> **GIVEN INFORMATION**
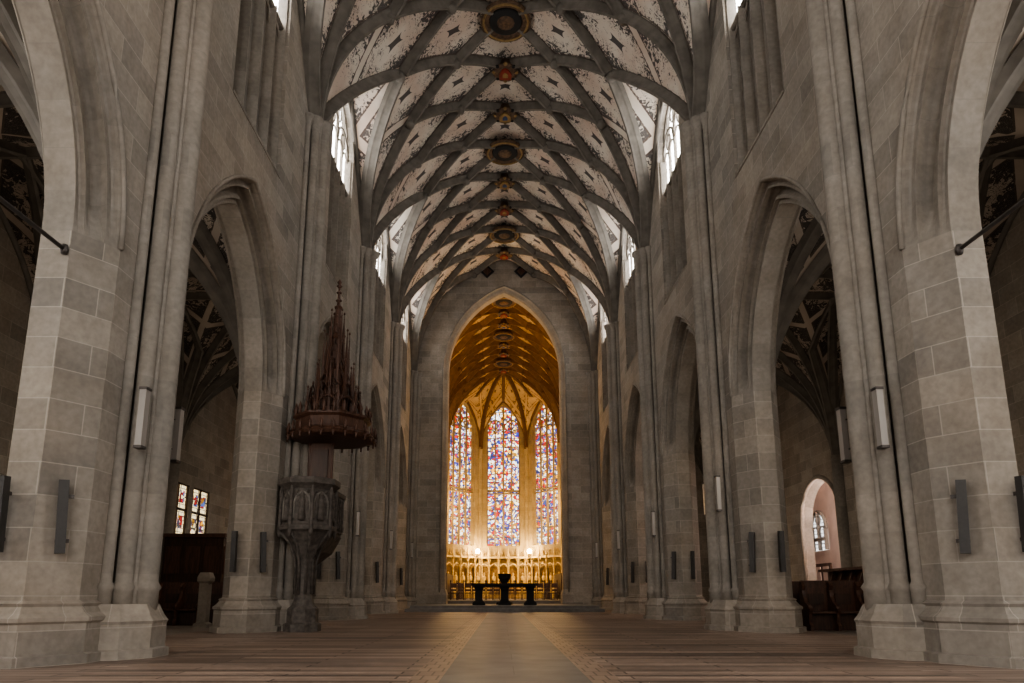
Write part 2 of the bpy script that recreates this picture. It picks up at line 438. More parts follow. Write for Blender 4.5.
# ------------------------------------------------------------------ piers
def pier(sg, y):
    b = B()
    fp = [(W, -.95), (6.28, -1.5), (6.72, -1.5), (WO, -.95), (WO, .95), (6.72, 1.5), (6.28, 1.5), (W, .95)]
    pts = [(sg * p[0], y + p[1]) for p in fp]
    if sg < 0: pts = pts[::-1]
    b.poly(pts, [(.24, 0), (.24, .12), (.17, .14), (.17, .52), (.20, .55), (.20, .60), (.12, .66), (.06, .74), (.08, .78), (0, .82), (0, SPR)], 'stone')
    sh = [(5.50, 0, .17), (5.68, -.28, .12), (5.68, .28, .12), (5.85, -.44, .08), (5.85, .44, .08), (5.58, -.17, .05), (5.58, .17, .05)]
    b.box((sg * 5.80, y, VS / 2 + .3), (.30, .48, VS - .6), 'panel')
    for sx, dy, r in sh:
        q = sg * sx
        b.lathe((q, y + dy, 0), [(r + .02, .5), (r + .02, .95), (r + .05, 1.0), (r, 1.08), (r, VS - .35), (r + .02, VS - .3), (r + .01, VS - .2), (r + .10, VS), (r + .10, VS + .08), (r * .8, VS + .12)], 'stone_mould', 12)
    pl = [(5.32, -.20), (5.55, -.52), (5.95, -.66), (5.95, .66), (5.55, .52), (5.32, .20)]
    pp = [(sg * p[0], y + p[1]) for p in pl]
    if sg < 0: pp = pp[::-1]
    b.poly(pp, [(.14, 0), (.14, .12), (.08, .14), (.08, .48), (.1, .52), (.04, .60), (.0, .68), (-.04, .76)], 'stone')
    b.lathe((sg * 7.14, y, 0), [(.3, 0), (.3, .5), (.2, .7), (.17, .8), (.17, SPR + .1)], 'stone_mould', 12)
    b.make('stone_pier')
for y in PY:
    for sg in (-1, 1): pier(sg, y)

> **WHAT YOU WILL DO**
Reproduce the material above verbatim; omit every picture.

> **RESPONSE TO THIS TASK**
Write part 2 of the bpy script that recreates this picture. It picks up at line 438. More parts follow. Write for Blender 4.5.
# ------------------------------------------------------------------ piers
def pier(sg, y):
    b = B()
    fp = [(W, -.95), (6.28, -1.5), (6.72, -1.5), (WO, -.95), (WO, .95), (6.72, 1.5), (6.28, 1.5), (W, .95)]
    pts = [(sg * p[0], y + p[1]) for p in fp]
    if sg < 0: pts = pts[::-1]
    b.poly(pts, [(.24, 0), (.24, .12), (.17, .14), (.17, .52), (.20, .55), (.20, .60), (.12, .66), (.06, .74), (.08, .78), (0, .82), (0, SPR)], 'stone')
    sh = [(5.50, 0, .17), (5.68, -.28, .12), (5.68, .28, .12), (5.85, -.44, .08), (5.85, .44, .08), (5.58, -.17, .05), (5.58, .17, .05)]
    b.box((sg * 5.80, y, VS / 2 + .3), (.30, .48, VS - .6), 'panel')
    for sx, dy, r in sh:
        q = sg * sx
        b.lathe((q, y + dy, 0), [(r + .02, .5), (r + .02, .95), (r + .05, 1.0), (r, 1.08), (r, VS - .35), (r + .02, VS - .3), (r + .01, VS - .2), (r + .10, VS), (r + .10, VS + .08), (r * .8, VS + .12)], 'stone_mould', 12)
    pl = [(5.32, -.20), (5.55, -.52), (5.95, -.66), (5.95, .66), (5.55, .52), (5.32, .20)]
    pp = [(sg * p[0], y + p[1]) for p in pl]
    if sg < 0: pp = pp[::-1]
    b.poly(pp, [(.14, 0), (.14, .12), (.08, .14), (.08, .48), (.1, .52), (.04, .60), (.0, .68), (-.04, .76)], 'stone')
    b.lathe((sg * 7.14, y, 0), [(.3, 0), (.3, .5), (.2, .7), (.17, .8), (.17, SPR + .1)], 'stone_mould', 12)
    b.make('stone_pier')
for y in PY:
    for sg in (-1, 1): pier(sg, y)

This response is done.